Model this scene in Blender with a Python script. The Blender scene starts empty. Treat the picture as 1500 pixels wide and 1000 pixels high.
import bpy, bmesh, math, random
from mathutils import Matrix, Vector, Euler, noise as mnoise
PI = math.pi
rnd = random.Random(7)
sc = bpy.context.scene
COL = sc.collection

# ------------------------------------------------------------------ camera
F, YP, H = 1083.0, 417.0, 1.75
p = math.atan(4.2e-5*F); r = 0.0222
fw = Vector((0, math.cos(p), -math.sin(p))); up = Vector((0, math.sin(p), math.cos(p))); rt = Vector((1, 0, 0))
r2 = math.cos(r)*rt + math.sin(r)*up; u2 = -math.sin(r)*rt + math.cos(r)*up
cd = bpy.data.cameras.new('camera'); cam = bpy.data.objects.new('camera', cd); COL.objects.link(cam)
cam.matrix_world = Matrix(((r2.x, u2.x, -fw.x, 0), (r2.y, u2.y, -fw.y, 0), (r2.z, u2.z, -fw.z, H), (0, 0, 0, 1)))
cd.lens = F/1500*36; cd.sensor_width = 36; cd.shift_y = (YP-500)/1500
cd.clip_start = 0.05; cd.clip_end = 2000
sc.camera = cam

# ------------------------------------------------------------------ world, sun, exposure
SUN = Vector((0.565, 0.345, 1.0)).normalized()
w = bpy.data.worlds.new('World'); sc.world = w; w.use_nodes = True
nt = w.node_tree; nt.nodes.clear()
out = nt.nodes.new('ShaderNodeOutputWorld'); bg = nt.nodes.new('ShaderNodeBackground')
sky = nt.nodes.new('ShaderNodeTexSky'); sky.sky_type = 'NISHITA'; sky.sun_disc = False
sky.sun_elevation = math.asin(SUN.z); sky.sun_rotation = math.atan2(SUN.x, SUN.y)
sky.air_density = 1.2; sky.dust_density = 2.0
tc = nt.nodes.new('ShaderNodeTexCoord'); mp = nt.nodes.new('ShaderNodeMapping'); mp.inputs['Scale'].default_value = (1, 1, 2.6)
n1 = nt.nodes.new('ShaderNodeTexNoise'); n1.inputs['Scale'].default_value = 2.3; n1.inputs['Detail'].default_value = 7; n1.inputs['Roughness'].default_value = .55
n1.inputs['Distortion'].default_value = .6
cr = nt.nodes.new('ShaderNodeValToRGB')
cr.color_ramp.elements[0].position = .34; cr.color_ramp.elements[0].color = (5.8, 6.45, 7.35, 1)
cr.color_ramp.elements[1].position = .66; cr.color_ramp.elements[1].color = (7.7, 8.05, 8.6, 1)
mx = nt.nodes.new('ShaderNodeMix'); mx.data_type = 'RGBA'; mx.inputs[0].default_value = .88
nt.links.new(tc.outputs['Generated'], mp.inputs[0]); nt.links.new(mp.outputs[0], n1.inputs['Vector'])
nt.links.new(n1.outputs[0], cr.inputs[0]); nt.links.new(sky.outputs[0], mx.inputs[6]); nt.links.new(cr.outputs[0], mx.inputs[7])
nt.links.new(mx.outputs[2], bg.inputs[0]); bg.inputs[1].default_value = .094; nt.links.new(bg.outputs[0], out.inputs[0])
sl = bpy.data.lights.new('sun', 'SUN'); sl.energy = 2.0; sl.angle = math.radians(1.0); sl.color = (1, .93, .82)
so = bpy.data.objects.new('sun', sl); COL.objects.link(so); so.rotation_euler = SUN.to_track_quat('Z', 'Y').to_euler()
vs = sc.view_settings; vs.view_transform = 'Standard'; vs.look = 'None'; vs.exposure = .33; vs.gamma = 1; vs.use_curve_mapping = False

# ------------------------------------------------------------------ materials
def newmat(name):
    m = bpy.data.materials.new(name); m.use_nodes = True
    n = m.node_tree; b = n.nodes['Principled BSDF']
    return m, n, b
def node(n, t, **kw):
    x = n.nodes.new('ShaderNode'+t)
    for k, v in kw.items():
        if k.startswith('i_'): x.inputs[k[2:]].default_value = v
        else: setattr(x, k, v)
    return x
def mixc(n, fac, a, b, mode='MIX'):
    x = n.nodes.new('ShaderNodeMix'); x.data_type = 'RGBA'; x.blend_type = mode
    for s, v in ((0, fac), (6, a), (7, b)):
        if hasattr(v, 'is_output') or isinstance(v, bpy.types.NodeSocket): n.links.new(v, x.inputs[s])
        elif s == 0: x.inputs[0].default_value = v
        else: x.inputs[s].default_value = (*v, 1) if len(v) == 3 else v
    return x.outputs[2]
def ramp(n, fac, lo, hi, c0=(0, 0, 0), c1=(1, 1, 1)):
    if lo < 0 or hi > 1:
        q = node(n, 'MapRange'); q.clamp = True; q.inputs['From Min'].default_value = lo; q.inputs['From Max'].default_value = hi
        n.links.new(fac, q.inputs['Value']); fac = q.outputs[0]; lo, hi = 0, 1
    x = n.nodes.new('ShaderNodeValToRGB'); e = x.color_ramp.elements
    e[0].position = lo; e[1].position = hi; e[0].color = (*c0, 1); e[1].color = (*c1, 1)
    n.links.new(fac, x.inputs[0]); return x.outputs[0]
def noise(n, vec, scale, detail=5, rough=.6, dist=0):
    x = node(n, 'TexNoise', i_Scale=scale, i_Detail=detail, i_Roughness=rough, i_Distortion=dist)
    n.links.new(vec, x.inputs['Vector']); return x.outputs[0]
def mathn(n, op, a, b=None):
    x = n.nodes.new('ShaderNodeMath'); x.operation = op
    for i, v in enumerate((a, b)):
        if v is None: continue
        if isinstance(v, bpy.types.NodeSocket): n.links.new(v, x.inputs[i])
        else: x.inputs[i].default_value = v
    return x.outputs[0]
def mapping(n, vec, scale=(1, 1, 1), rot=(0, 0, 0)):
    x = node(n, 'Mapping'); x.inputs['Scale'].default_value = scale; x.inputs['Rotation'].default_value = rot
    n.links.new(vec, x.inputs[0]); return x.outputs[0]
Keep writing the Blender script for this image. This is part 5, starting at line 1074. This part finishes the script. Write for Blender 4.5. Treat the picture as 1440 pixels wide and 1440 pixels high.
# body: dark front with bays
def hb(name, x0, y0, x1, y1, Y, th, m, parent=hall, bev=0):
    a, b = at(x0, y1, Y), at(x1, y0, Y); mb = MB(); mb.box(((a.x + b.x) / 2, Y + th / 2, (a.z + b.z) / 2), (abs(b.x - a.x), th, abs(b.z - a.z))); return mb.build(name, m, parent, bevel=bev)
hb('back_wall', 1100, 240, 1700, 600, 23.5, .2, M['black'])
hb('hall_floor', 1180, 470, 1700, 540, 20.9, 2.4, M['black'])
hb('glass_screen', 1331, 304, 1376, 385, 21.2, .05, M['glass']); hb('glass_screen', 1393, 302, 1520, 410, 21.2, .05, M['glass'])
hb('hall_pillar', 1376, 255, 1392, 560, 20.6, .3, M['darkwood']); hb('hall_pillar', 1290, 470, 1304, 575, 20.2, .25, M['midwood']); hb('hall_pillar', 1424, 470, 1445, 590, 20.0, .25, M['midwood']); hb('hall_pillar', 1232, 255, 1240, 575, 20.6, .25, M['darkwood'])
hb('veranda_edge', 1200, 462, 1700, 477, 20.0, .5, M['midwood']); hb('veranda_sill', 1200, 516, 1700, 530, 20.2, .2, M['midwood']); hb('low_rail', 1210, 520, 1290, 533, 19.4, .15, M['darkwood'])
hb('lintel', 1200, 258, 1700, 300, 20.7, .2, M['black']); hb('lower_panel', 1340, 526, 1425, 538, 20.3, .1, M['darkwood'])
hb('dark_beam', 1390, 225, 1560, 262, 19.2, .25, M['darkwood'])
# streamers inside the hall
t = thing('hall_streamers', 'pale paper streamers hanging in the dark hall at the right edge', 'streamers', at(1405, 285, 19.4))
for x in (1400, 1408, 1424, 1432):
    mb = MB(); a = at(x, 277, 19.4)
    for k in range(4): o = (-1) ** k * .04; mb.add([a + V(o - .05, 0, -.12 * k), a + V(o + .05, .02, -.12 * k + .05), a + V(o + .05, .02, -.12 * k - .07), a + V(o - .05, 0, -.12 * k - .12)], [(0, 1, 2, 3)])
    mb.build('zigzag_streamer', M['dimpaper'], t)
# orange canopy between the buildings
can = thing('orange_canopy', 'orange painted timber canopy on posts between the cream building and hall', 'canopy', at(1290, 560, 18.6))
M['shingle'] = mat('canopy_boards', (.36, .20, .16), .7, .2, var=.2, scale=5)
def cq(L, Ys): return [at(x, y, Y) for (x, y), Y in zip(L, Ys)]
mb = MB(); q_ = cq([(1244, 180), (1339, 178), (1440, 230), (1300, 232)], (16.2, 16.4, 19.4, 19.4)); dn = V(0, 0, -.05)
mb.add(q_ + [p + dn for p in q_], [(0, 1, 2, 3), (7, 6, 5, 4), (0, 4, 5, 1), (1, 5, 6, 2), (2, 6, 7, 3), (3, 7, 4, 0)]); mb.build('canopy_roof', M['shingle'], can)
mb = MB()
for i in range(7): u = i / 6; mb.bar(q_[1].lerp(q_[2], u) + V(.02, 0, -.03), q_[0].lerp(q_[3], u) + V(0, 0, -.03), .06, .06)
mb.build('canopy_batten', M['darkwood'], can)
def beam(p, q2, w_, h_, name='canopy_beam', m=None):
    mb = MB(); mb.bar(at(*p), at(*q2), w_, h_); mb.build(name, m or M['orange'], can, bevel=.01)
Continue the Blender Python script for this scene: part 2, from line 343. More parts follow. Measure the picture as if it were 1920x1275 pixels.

++++++++++

=== Written instruction ===
Of the entries listed above, reproduce only the lines starting at the line containing "Keep writing the" and ending at the line containing "hb('back_wall', 1100, 240, 1700, 600, 23.5, .2, M['black'])". Include both, exactly as they stand.

=== Response ===
Keep writing the Blender script for this image. This is part 5, starting at line 1074. This part finishes the script. Write for Blender 4.5. Treat the picture as 1440 pixels wide and 1440 pixels high.
# body: dark front with bays
def hb(name, x0, y0, x1, y1, Y, th, m, parent=hall, bev=0):
    a, b = at(x0, y1, Y), at(x1, y0, Y); mb = MB(); mb.box(((a.x + b.x) / 2, Y + th / 2, (a.z + b.z) / 2), (abs(b.x - a.x), th, abs(b.z - a.z))); return mb.build(name, m, parent, bevel=bev)
hb('back_wall', 1100, 240, 1700, 600, 23.5, .2, M['black'])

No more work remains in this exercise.